### The task
Take the data that follows and retype it word for word.

### Given data
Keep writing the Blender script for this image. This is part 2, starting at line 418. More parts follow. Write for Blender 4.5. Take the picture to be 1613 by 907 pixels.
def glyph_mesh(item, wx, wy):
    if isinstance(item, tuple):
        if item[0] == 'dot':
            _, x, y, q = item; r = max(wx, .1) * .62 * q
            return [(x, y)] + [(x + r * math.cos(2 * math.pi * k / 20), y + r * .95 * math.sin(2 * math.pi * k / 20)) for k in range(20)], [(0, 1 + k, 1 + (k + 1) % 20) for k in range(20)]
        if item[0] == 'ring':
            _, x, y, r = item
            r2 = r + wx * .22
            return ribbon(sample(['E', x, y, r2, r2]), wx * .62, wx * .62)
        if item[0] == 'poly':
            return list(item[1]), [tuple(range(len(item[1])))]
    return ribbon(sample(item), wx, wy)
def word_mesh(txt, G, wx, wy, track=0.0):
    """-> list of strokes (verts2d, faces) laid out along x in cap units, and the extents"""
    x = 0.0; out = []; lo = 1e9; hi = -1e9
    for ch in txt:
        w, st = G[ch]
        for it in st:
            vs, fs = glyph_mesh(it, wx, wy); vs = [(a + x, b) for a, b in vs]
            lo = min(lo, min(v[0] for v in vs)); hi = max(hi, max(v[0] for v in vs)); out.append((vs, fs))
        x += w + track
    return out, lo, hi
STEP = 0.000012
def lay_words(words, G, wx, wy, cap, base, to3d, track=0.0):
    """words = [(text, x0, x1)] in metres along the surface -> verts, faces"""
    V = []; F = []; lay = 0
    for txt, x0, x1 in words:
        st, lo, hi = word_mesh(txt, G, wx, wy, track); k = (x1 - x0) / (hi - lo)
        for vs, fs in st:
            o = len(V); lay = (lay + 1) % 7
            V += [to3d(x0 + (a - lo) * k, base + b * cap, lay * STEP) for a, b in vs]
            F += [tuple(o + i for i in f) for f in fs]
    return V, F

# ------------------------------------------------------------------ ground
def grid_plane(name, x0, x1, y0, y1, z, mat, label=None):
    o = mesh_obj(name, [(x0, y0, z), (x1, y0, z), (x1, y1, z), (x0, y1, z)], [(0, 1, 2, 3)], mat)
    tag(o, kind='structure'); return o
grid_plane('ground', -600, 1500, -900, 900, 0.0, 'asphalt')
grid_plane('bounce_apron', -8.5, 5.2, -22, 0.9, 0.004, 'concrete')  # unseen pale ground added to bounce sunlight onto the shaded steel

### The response
Keep writing the Blender script for this image. This is part 2, starting at line 418. More parts follow. Write for Blender 4.5. Take the picture to be 1613 by 907 pixels.
def glyph_mesh(item, wx, wy):
    if isinstance(item, tuple):
        if item[0] == 'dot':
            _, x, y, q = item; r = max(wx, .1) * .62 * q
            return [(x, y)] + [(x + r * math.cos(2 * math.pi * k / 20), y + r * .95 * math.sin(2 * math.pi * k / 20)) for k in range(20)], [(0, 1 + k, 1 + (k + 1) % 20) for k in range(20)]
        if item[0] == 'ring':
            _, x, y, r = item
            r2 = r + wx * .22
            return ribbon(sample(['E', x, y, r2, r2]), wx * .62, wx * .62)
        if item[0] == 'poly':
            return list(item[1]), [tuple(range(len(item[1])))]
    return ribbon(sample(item), wx, wy)
def word_mesh(txt, G, wx, wy, track=0.0):
    """-> list of strokes (verts2d, faces) laid out along x in cap units, and the extents"""
    x = 0.0; out = []; lo = 1e9; hi = -1e9
    for ch in txt:
        w, st = G[ch]
        for it in st:
            vs, fs = glyph_mesh(it, wx, wy); vs = [(a + x, b) for a, b in vs]
            lo = min(lo, min(v[0] for v in vs)); hi = max(hi, max(v[0] for v in vs)); out.append((vs, fs))
        x += w + track
    return out, lo, hi
STEP = 0.000012
def lay_words(words, G, wx, wy, cap, base, to3d, track=0.0):
    """words = [(text, x0, x1)] in metres along the surface -> verts, faces"""
    V = []; F = []; lay = 0
    for txt, x0, x1 in words:
        st, lo, hi = word_mesh(txt, G, wx, wy, track); k = (x1 - x0) / (hi - lo)
        for vs, fs in st:
            o = len(V); lay = (lay + 1) % 7
            V += [to3d(x0 + (a - lo) * k, base + b * cap, lay * STEP) for a, b in vs]
            F += [tuple(o + i for i in f) for f in fs]
    return V, F

# ------------------------------------------------------------------ ground
def grid_plane(name, x0, x1, y0, y1, z, mat, label=None):
    o = mesh_obj(name, [(x0, y0, z), (x1, y0, z), (x1, y1, z), (x0, y1, z)], [(0, 1, 2, 3)], mat)
    tag(o, kind='structure'); return o
grid_plane('ground', -600, 1500, -900, 900, 0.0, 'asphalt')
grid_plane('bounce_apron', -8.5, 5.2, -22, 0.9, 0.004, 'concrete')  # unseen pale ground added to bounce sunlight onto the shaded steel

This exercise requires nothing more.